Recipes: Evelyn Hammersley's Ice Box Rolls

(Part of what I'd like to do with this blog is post recipes verbatim from my grandmother Geneveive's treasured recipe box. However, Genevieve's recipe box is a little intimidating and I wasn't sure where to start. So I just reached in and grabbed one at random. I have no idea who Evelyn Hammersley is, but based on the use of the word "icebox," I'm guessing this recipe dates from the Depression or earlier.)

Evelyn Hammersley's Ice Box* Rolls


Makes about 4 dozen, party size

2 cups boiling water
2 heaping tablespoons lard
1 tablespoon salt
1/2 cup sugar

Pour boiling water over all ingredients and dissolve. Let cool until lukewarm. moisten two cake pans with 1/4 cup lukewarm water. Add 1 teaspoon sugar. Add 2 eggs beaten. Add all ingredients to the first mixture. Add 4 cups of sifted flour. Beat hard. Then add 3 cups more sifted flour. Put in icebox overnight. Make into rolls as desired and let raise 4 hours before baking.

For caramel pecan rolls: Take from icebox and roll out on well-floured board in a large strip about 3/4-inch thick. Spread with melted butter. Sprinkle with 3 tablespoons sugar and 1 tablespoon cinnamon mixed together. Roll up; slice into rolls about 1-inch thick. Line baking tins or muffin tins with melted butter, brown sugar and pecans and raisins. Place rolls in tins flat-side down, let raise four hours before baking.

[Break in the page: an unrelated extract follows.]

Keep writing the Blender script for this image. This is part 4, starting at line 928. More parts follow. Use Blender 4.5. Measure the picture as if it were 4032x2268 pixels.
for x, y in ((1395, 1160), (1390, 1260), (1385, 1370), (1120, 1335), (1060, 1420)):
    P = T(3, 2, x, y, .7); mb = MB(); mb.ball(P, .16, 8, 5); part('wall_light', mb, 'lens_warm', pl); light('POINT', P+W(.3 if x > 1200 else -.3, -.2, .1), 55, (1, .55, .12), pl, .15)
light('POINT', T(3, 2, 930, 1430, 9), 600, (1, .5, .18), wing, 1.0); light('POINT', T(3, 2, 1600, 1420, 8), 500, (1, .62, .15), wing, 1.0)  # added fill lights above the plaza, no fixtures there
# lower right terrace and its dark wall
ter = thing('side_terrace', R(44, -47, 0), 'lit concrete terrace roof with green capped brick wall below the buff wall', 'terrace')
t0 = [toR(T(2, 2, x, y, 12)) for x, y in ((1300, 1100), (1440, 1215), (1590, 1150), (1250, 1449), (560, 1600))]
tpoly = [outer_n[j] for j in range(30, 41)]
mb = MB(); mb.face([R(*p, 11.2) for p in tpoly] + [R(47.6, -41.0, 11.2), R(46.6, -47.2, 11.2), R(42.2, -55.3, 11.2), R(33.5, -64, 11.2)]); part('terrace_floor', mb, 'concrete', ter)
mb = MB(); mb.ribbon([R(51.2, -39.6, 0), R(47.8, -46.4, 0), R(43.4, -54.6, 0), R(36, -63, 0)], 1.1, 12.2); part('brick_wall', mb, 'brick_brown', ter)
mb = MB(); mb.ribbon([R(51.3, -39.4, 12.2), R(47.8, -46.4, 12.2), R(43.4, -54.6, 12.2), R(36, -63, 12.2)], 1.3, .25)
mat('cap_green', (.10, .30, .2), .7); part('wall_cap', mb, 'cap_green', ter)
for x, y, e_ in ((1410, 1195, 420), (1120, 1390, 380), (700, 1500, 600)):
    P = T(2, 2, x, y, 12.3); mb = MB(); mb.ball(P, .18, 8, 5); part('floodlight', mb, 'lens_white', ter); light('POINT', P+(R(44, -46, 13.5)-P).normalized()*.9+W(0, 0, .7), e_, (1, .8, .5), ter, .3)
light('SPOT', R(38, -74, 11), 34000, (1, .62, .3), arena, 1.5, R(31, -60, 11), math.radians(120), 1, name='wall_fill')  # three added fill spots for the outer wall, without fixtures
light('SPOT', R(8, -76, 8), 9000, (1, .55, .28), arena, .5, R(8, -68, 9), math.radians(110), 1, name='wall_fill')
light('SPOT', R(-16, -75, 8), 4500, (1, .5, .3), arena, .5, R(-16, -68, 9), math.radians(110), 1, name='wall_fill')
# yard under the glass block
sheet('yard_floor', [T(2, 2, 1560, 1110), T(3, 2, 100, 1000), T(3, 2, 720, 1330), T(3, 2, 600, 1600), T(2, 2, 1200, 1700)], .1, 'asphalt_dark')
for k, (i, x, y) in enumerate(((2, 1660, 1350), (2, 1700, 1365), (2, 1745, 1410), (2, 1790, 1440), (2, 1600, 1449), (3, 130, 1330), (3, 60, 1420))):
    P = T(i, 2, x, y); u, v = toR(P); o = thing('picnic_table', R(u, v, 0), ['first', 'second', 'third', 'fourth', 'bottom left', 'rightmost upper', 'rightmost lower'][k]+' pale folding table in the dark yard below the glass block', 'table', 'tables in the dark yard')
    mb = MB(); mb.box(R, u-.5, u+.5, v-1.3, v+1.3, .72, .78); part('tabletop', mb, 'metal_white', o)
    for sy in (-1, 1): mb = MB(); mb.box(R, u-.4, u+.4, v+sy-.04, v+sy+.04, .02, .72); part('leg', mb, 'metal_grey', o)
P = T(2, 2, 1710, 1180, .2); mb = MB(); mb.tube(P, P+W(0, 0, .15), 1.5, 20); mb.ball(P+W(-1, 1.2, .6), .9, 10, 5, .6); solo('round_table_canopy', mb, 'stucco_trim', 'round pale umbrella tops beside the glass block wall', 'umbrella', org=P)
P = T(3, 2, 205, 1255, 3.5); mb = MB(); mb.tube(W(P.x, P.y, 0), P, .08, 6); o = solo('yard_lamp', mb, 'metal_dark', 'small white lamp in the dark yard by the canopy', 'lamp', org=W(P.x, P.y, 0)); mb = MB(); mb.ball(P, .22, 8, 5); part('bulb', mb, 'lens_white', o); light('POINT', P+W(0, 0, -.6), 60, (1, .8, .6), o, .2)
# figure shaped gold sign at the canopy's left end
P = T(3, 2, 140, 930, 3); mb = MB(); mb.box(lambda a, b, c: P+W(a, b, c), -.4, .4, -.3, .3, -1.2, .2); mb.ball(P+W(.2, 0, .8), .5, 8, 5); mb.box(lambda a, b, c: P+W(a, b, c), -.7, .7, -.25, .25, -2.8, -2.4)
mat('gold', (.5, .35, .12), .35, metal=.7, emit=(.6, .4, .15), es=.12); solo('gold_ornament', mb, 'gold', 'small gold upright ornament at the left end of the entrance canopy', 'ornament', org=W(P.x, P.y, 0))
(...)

* From the late 19th century well through the 1930s, almost every home contained a piece of furniture called an “icebox” – the precursor to our modern-day refrigerator. Iceboxes featured a compartment at the top where a block of ice would sit, and the convection from the cool air would keep anything in the cupboard underneath cool and fresh. To keep these iceboxes stocked with ice, a whole industry developed – ice harvesting, or ice-cutting, in which blocks of ice were cut from frozen lakes, streams and marshes in the dead of winter and stored for use year-round. Ironically, some of the best taverns in Chicago used ice cubes in their drinks that were harvested from the crystal clear waters of nearby Geneva Lake.